12. Banks of the Kaney (instrumental) – This sweet, somewhat raggy tune comes from Big Chief Henry’s Indian String Band: Henry Hall on fiddle with his sons Clarence and Harold on guitar and banjo. Legend has it that they were full-blooded Choctaw Indians who had a gig playing string band music at a country fair in Oklahoma, and were discovered there by H.C. Speir who got them a recording contract with RCA Victor. This is the same H.C. Speir who was responsible for Charlie Patton getting a recording deal. They recorded six sides, in Dallas in 1929, none of which is the least like this one. Many thanks to our old pal Ron Cole for turning us on to this cool tune!
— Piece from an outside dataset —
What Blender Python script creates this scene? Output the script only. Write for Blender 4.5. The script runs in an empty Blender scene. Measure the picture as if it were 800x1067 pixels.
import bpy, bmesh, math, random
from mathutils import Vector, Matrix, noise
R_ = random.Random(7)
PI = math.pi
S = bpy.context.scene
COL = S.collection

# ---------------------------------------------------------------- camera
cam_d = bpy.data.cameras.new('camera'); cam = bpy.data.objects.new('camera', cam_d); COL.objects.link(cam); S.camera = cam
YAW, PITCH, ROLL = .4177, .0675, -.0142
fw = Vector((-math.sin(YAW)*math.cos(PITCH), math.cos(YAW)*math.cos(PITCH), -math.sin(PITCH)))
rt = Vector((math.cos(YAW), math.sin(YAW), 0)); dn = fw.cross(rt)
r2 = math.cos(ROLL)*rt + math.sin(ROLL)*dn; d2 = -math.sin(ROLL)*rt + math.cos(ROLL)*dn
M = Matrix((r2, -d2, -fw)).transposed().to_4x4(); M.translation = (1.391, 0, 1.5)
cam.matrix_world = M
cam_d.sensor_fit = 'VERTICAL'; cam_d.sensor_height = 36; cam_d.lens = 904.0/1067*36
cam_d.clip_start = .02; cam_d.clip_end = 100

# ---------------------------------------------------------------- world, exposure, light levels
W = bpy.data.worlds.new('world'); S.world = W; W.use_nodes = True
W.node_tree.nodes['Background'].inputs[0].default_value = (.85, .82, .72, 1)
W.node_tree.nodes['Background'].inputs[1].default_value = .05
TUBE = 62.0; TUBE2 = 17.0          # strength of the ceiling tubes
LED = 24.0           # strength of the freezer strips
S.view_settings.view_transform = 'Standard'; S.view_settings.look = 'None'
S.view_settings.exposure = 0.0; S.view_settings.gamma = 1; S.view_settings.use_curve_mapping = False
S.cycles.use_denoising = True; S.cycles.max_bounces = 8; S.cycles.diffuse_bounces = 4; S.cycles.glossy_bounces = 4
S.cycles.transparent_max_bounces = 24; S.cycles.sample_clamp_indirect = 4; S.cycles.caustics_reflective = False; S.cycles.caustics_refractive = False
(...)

13. Sweet Lovin Old Soul (Suzy, vocal) – Sara Martin, from Louisville, Kentucky, was one of the first female blues singer to be recorded; her earliest session was in 1922. She had already made over 50 sides when Okeh decided to team her up with a jug band. This was in 1924, when jug bands were immensely popular in Louisville, and Clifford Hayes seemed to belong to all of them! He put together a jug band to accompany Sara Martin and the rest is history!
14. I'm Satisfied (WB, vocal) – one of Mississippi John Hurt’s signature pieces, and among the first country blues songs WB learned as a teenager. Give my todalo to who I please.
The Todalo
Shakers includes Eric Thompson on mandolin and guitar,
W.B. Reid on banjo-guitar and fiddle, Suzy Thompson on fiddle and
guitar, Frannie Leopold on guitar, and Matt Weiner on bowed bass.
Four of the Todalo Shakers sing,
creating a rich palette of vocal blends. The album was recorded
in WB Reid's living room, making for a great feeling of camaraderie;
the exuberance and fondness that the musicians feel for their material
and for each other is unmistakable.
Eric
and Suzy Thompson
have long been known for their bluesy string band music. Now they've
formed the Todalo Shakers with 3 other longtime musical compatriots
and have recorded an album of vintage jug band blues and old time
rags & stomps which sound like they are lifted right out of
1928 in Memphis, Tennessee or Dallas, Texas. The other Todalo Shakers
include Mendocino's
Frannie Leopold, who plays guitar, has toured and
recorded with New Mexico's Jeanie McLerie as the Delta Sisters,
and with Hank Bradley and Cathie Whitesides as the Balkan Kafe Orchestra.
Bruce "W.B." Reid,
who makes his home in Seattle, Washington, spent some of his formative
years during his early twenties hanging out in San Diego with bluesman
Sam Chatmon, of the legendary string band the Mississippi Sheiks.
Bruce has toured and recorded with the Tallboys (Seattle's hottest oldtime string band),
with oldtime fiddler Lee Stripling, with the Carolina Jug Stompers and with his wife, Bonnie
Zahnow. The most recent addition to the band is Seattle bassist Matt Weiner who boasts a long resume including stints with the Asylum Street Spankers and Hot Club of Cowtown.